I did, however, throw Pumpkinhead 3 into my DVD player with just a small dose of optimism. Hired to helm the flick was British lunatic Jake West, whose last movie (Evil Aliens) I enjoyed quite a bit. Also on board were genre regulars Doug "Pinhead" Bradley and Lance "Bishop" Henriksen (reprising a character who, I believe, died in both of the previous Pumpkinhead movies), so it's not like there weren't some promising components at the outset. And then I hit the Play button.

The flick opens with what feels like Act II. A bunch of anonymous characters are running around as if the movie's already been going for at least 20 minutes, and frankly I didn't care enough to figure out what was going on. And then I started to piece the paltry plot together. Seems that a local mortician in a hayseed town has taken to dumping corpses into a nearby swamp -- and he also enjoys stealing vital organs from anyone who chances upon his activities. Then we begin the standard Pumpkinhead plot: Using a local crone, some really stupid people awaken the evil monster known as Gourdnoggin so they can wreak some sort of revenge on the evil mortician. Innocents and henchmen are massacred in short order, lots of people run around and scream a lot, and some skinny guy in a barely passable monster costume skewers, throttles and mangles the whole lot of 'em.

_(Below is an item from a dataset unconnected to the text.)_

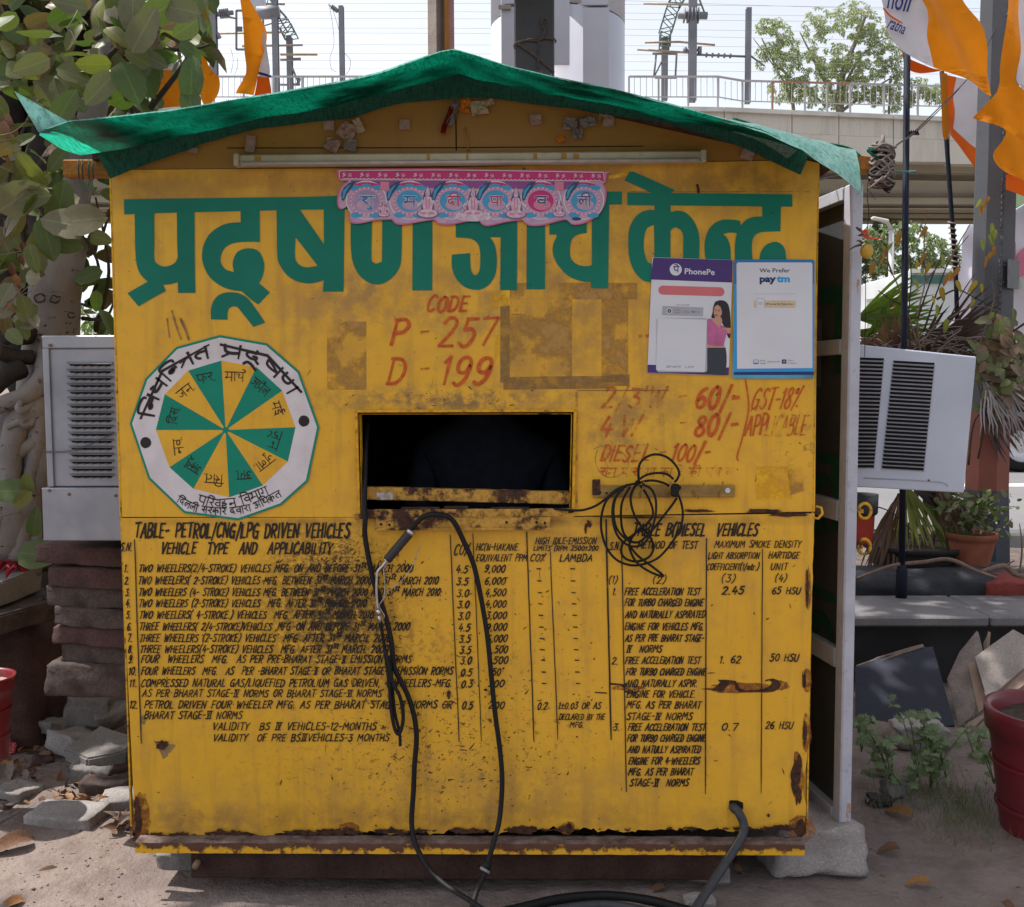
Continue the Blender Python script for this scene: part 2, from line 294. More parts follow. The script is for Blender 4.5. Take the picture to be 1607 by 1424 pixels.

Truth be told, the only entertainment value to be found here is strictly of the "accidental" variety. My roommate and I had a pretty good time howling at the terrible editing, the atrocious CGI and the consistently insipid screenplay. Pumpkinhead 3 is in no way a "scary" experience, unless of course you happen to be one of the young actors who've placed the gig on your resume. It's every bit the generic, silly and "what were they thinking?" sort of horror movie that finds a place on your local Blockbuster shelf ... and then sits there forever. But hey, whatever it takes to keep a withered old series alive, right? I wouldn't be surprised if the Sci-Fi Channel decides to mount something called Pumpkinhead: The Series some time soon. Ugh, I may have just given someone a great idea.